Saturday, February 16, 2013

Under Developed Beauty

A friend of mine sent me a text message today commenting on the beautiful women he was encountering at his local Wendy's restaurant.  I, in turn, replied that there are so many beautiful women in the world.  Oddly enough, I was standing in line at a McDonald's during the text exchange admiring the beauty of the staff and patrons alike.

I started to think about beauty and what makes a person attractive?  In our American culture there seems to be two primary factors in beauty.  Physical appearance and finance.  Typically women possess the physical appearance and men bring finance to the table (not that the two can't be switched but I'm speaking in generalities.  Sadly, these are surface issues. 

Take notice that these don't touch the heart, the soul, the character, the mind of a man or woman.  I too am guilty of succumbing to the outward nature of our culture and letting that lead me as I survey the land of available women.  Yet, beauty will not sustain a relationship (finance won't either, but it can destroy a relationship).  The inner man, the traits of the soul and spirit, are what sustains a relationship.  I think it is our lack of interest in these things that has a our divorce rate at %
50%.

We have an internal problem.  When mother Theresa visited our nation she made the statement that, "Never in all the world have I seen such poverty as I see here."  That's a stunning comment when you think about the fact that she served the poorest people in the world in Calcutta India.  She would go on to clarify our poverty by stating that we suffer from poverty of the soul.  I think this is reflected daily in our relationships, be it romantic or otherwise. 

We spend so much time trying to develop the external person.  We work out.  We eat healthy.  We buy the name brands.  We put on make up.  We get weekly haircuts (daily for the very wealthy or very foolish).  We even want our mate to match our "swag."  It's about the car we drive, the house we live in, the money we make, the friends we keep.  Almost nothing is given to the inner man unless we have been told it will improve the outer appearance. 

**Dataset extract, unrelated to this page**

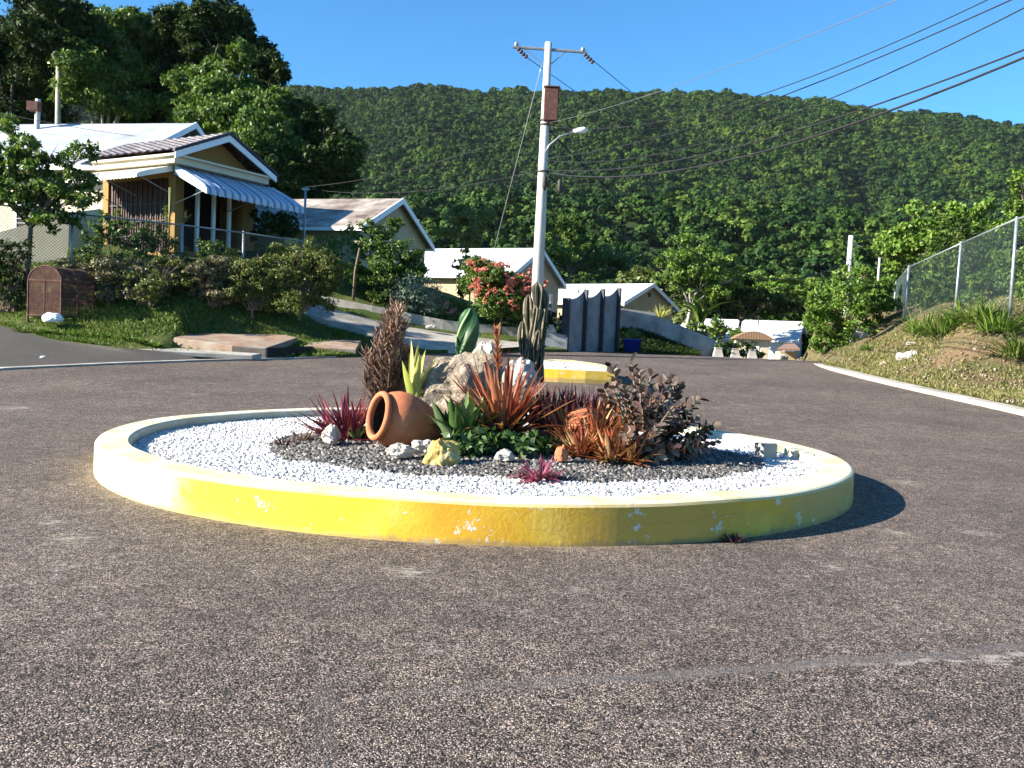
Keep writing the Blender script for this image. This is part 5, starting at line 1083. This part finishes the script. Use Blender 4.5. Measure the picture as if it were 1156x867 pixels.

This type of unbalanced focus on externals has lead to an under-developed beauty, people that live a life outside of themselves.  I have met many a "fine" woman that has transformed into something hideous before my very eyes because the darkness of her soul has found a crack, and seeped out for all to see. I've known men that have all the physical qualities of a Denzel Washington, yet they are among the most selfish, inconsiderate, men in all the world.

If this continues to be the way of our nation and of our people, we will continue to see a decline in meaningful, trusting, relationships of any kind.  We will waste our outer beauty because we neglected the more important things of the soul.  We will miss out on the true riches of our world, each other, if we chase raw materials that mold and fade away.  I hope that we will see the follies of our ways and become fully developed people.